START DATA PROVIDED
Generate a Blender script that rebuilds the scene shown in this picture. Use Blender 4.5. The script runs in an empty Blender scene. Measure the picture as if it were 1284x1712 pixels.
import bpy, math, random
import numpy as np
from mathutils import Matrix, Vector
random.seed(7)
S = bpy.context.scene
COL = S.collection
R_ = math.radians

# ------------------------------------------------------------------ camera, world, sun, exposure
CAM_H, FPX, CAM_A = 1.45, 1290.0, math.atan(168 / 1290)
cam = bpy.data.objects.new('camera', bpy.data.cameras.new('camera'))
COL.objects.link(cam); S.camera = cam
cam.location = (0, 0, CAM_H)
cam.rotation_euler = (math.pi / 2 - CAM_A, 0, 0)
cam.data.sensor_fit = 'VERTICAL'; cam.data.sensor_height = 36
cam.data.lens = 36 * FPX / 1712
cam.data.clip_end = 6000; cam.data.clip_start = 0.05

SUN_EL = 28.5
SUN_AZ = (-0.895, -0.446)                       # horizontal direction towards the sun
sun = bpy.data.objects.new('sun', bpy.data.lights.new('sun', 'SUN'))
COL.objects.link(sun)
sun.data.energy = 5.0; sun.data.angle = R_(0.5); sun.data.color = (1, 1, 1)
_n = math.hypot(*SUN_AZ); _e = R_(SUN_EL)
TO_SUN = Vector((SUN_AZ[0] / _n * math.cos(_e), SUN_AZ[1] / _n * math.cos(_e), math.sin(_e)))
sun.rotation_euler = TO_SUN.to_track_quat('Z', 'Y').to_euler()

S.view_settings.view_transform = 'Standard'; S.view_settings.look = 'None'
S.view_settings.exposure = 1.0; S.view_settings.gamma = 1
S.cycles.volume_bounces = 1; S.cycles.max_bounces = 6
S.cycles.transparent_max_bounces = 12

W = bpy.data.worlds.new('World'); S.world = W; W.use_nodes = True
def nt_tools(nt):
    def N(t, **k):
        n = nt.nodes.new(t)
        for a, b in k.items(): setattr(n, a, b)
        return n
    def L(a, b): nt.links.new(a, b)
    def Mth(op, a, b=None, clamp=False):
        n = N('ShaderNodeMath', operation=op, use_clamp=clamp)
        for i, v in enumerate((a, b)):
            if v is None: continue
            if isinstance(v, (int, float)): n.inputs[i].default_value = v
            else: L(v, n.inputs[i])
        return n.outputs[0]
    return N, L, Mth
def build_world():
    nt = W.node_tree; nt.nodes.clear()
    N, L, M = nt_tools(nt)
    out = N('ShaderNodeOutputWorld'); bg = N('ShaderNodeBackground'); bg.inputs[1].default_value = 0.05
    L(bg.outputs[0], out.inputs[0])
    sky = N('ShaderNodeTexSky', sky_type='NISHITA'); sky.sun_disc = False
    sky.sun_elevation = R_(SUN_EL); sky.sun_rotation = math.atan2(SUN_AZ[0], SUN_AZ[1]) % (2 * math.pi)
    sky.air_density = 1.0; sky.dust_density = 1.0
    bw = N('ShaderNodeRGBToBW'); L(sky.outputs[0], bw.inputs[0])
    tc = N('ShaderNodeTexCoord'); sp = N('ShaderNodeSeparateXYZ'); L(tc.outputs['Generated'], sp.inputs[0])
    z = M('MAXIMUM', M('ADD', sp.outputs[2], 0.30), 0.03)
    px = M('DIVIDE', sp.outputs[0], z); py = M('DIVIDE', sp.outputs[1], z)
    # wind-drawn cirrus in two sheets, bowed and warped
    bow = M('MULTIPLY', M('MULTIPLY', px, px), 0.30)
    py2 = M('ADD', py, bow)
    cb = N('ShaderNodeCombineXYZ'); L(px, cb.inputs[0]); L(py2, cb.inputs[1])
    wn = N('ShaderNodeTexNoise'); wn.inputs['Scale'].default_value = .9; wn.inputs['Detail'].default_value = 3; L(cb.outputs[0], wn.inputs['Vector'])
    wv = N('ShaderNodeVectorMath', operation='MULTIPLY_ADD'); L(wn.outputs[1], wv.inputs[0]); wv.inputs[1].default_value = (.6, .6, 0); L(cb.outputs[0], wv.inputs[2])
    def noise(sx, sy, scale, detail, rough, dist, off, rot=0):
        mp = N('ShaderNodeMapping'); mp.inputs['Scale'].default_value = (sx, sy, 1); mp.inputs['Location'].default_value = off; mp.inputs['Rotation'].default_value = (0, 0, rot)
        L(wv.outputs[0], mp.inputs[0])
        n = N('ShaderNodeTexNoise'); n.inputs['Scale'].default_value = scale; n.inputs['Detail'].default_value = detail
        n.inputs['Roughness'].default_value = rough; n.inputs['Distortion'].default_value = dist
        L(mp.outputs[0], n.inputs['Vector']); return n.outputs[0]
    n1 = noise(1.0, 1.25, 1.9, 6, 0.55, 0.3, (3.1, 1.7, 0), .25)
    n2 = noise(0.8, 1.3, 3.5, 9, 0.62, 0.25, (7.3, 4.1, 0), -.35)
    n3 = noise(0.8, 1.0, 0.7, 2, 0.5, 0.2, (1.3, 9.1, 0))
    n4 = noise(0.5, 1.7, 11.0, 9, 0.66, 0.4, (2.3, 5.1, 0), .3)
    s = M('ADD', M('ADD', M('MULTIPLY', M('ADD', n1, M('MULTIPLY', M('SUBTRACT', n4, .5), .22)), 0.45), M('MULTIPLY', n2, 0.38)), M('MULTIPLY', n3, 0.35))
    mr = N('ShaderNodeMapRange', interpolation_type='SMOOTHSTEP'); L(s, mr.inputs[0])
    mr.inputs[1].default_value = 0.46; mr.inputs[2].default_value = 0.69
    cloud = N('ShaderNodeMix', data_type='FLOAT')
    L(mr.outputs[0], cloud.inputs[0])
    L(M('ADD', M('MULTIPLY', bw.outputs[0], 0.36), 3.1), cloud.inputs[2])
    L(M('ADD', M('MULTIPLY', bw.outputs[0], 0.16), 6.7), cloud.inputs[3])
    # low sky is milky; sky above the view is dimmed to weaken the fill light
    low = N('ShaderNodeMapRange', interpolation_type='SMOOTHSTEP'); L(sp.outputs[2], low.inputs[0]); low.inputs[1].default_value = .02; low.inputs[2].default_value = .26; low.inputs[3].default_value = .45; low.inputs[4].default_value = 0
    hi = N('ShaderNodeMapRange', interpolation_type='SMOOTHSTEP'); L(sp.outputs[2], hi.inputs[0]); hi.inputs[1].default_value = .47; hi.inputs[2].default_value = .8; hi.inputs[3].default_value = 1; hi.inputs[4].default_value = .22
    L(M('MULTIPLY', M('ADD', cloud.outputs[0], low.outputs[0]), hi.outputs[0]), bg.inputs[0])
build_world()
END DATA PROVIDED
(STATED TASK) Beginning at the first line above, repeat exactly until the line containing "S.cycles.transparent_max_bounces = 12", which is included.

(COMPLETED TASK)
Generate a Blender script that rebuilds the scene shown in this picture. Use Blender 4.5. The script runs in an empty Blender scene. Measure the picture as if it were 1284x1712 pixels.
import bpy, math, random
import numpy as np
from mathutils import Matrix, Vector
random.seed(7)
S = bpy.context.scene
COL = S.collection
R_ = math.radians

# ------------------------------------------------------------------ camera, world, sun, exposure
CAM_H, FPX, CAM_A = 1.45, 1290.0, math.atan(168 / 1290)
cam = bpy.data.objects.new('camera', bpy.data.cameras.new('camera'))
COL.objects.link(cam); S.camera = cam
cam.location = (0, 0, CAM_H)
cam.rotation_euler = (math.pi / 2 - CAM_A, 0, 0)
cam.data.sensor_fit = 'VERTICAL'; cam.data.sensor_height = 36
cam.data.lens = 36 * FPX / 1712
cam.data.clip_end = 6000; cam.data.clip_start = 0.05

SUN_EL = 28.5
SUN_AZ = (-0.895, -0.446)                       # horizontal direction towards the sun
sun = bpy.data.objects.new('sun', bpy.data.lights.new('sun', 'SUN'))
COL.objects.link(sun)
sun.data.energy = 5.0; sun.data.angle = R_(0.5); sun.data.color = (1, 1, 1)
_n = math.hypot(*SUN_AZ); _e = R_(SUN_EL)
TO_SUN = Vector((SUN_AZ[0] / _n * math.cos(_e), SUN_AZ[1] / _n * math.cos(_e), math.sin(_e)))
sun.rotation_euler = TO_SUN.to_track_quat('Z', 'Y').to_euler()

S.view_settings.view_transform = 'Standard'; S.view_settings.look = 'None'
S.view_settings.exposure = 1.0; S.view_settings.gamma = 1
S.cycles.volume_bounces = 1; S.cycles.max_bounces = 6
S.cycles.transparent_max_bounces = 12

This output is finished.